Robert Mateja: "Kibiców przepraszam"

Nie da się ukryć, że Robert Mateja słabymi skokami pogrzebał szansę polskiego zespołu na medal w konkursie drużynowym. Skoczek w wywiadzie dla „Gazety Wyborczej" przyznaje się do błędów i przeprasza kibiców.

Nie po raz pierwszy zdarzyło się, że Robert nie wytrzymał presji związanej z zawodami wysokiej rangi. Skoczek zdaje sobie sprawę z szansy, jaką zmarnował - „Wiem, zawaliłem oba skoki. Popełniłem niewyobrażalne błędy. Siedzi to we mnie i siedzieć będzie. Zawiodłem. Po raz kolejny w swojej karierze. I znowu w mistrzostwach świata. W 1997 roku, w Trondheim, byłem drugi po pierwszej serii. Ale zamiast medalu zlądowałem na piątym miejscu".

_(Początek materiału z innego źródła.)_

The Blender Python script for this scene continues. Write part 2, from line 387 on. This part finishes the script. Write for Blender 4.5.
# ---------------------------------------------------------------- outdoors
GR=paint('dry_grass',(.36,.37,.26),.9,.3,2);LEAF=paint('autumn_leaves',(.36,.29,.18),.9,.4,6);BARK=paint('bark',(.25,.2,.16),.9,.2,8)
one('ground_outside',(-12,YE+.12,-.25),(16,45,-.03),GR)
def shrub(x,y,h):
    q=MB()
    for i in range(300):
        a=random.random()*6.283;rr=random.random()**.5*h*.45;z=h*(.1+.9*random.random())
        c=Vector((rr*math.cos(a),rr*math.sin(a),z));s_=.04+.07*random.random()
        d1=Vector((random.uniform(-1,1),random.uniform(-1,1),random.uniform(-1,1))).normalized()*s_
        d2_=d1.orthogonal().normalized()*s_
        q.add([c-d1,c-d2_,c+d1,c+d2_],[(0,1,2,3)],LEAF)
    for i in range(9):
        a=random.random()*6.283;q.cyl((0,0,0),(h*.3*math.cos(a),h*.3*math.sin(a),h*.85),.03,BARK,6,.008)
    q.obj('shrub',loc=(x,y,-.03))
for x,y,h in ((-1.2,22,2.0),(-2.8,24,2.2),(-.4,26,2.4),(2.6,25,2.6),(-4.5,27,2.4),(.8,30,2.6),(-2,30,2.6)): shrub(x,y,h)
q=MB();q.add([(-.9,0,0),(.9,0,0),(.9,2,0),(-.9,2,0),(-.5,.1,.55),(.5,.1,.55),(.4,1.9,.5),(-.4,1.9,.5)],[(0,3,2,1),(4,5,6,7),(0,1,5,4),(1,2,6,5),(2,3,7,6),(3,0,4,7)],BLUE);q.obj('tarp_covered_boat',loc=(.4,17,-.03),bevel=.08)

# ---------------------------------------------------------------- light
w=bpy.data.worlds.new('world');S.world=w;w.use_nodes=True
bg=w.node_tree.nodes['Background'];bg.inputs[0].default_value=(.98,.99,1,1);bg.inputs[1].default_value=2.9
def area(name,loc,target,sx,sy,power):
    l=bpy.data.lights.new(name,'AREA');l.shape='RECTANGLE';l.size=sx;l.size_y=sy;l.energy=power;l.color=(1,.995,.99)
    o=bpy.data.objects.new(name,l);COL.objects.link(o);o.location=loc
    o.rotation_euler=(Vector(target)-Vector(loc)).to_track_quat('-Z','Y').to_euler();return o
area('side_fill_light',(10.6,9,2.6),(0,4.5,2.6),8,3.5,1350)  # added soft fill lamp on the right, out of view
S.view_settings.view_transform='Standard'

Mateja nie wie jednak dlaczego jego skoki były aż tak krótkie - „Jakbym wiedział, to bym nie robił takich błędów. Ja w tym sezonie w ogóle nie skakałem dobrze. Nie miałem ani jednego przyzwoitego konkursu. Jakoś nie mogłem złapać tej formy. Na treningach to jeszcze jakoś wyglądało. A jak przyszło skakać, wszystko robiłem źle. W serii treningowej uzyskałem 120,5 metra. Pomyślałem, że w konkursie skoczę tak samo. Ale zrobiłem błąd, za wcześnie się odbiłem. Ja mam problem, żeby w odpowiedniej chwili rozpocząć fazę odbicia. Ten pierwszy, konkursowy skok, mnie zupełnie rozregulował. Już wiedziałem, że będzie źle..."

Po konkursie drużynowym na forach internetowych setki osób wypowiedziało ostre i gorzkie słowa krytyki w kierunku Roberta Matei. Skoczek nie przejmuje się jednak tym faktem, ale jest mu przykro z powodu zniweczonych wysiłków zespołu - „Domyślam się, choć odgłosów z Polski jeszcze nie słyszałem. Ale do internetu wchodzić nie będę. A kibiców przepraszam. Mnie też jest z tym źle. Ale nie tacy zawodnicy jak ja popełniali błędy kosztujące medal. Ja nawet nie widziałem tych swoich skoków. Bo i nie za bardzo jest co oglądać".

Na pytanie ze strony dziennikarza „Gazety Wyborczej" o to czy przeprosił kolegów z drużyny za skandaliczne skoki, Mateja odpowiada - „A co mogłem powiedzieć? Nic. Domyślają się, jak się czuję. Ale przecież nie można się na siebie gniewać i boczyć w nieskończoność".

Miejmy nadzieję, że Robertowi uda się odzyskać pewność siebie i zdoła się godnie pożegnać z publicznością, gdyż wydaje się, że koniec jego kariery wyraźnie się zbliża.